A position that recent global protests suggests it’s long past time we adopt, regardless of how we personally feel about solutions to police brutality and governmental response to civil unrest, is that we can no longer pretend to live in an Obama-ordained, Pollyanna post-racial society. America was born a promising country rooted in white supremacy (inarguable, y’all) and today has hundreds of years of empirical data to support both its ongoing promise and the seemingly inescapable trappings of white supremacy. (Note: I recognize at least one of you winced at the phrase white supremacy, but let’s look at the definition: ‘the belief that white people are superior to those of all other races, especially the black race, and should therefore dominate society.’ If that’s not a pretty good definition of the mindset that welcomed, condoned, and aggressively enforced slavery -- I don’t know what is).

So that’s our problem - we have these words to describe things that we think we’re personally above - that our friends and neighbors are above. And if we keep thinking that, black lives are doomed.

In a nation that is not post-racial, and is “unconsciously discriminatory”, I argue that we all need to chose our “conscious” sides. If racism is the status quo, we get to actively pick who we will be and who we will show up as: The question is will we be Agents of Racial Bias or Agents of Racial Change?

Will our actions fuel, even in small ways, discrimination? Will we refuse to challenge the status quo and turn a blind eye to the cries of black voices familiar and unfamiliar? Will we do nothing? If so, we have made the active choice to be an Agent of Racial Bias.
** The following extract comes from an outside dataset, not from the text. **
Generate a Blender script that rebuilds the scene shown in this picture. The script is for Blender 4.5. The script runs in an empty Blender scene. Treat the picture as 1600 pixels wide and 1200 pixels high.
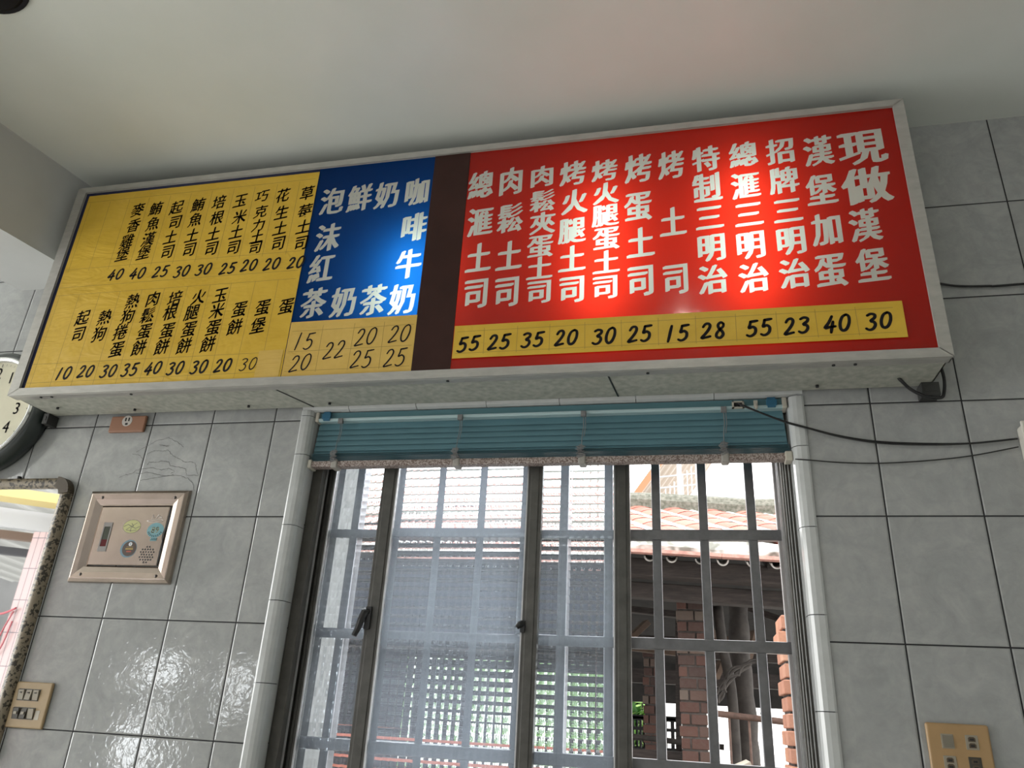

On the other hand, will we challenge our biases, will we challenge our neighbors and friends in their big and small moments of active bias? Will we do the work to be uncomfortable in a society that has made us complacent with dog whistles, apologists for our leaders, and in so many ways blind to the journey of our fellow citizens with different color skin? If so, we have made the active choice to be an Agent of Racial Change.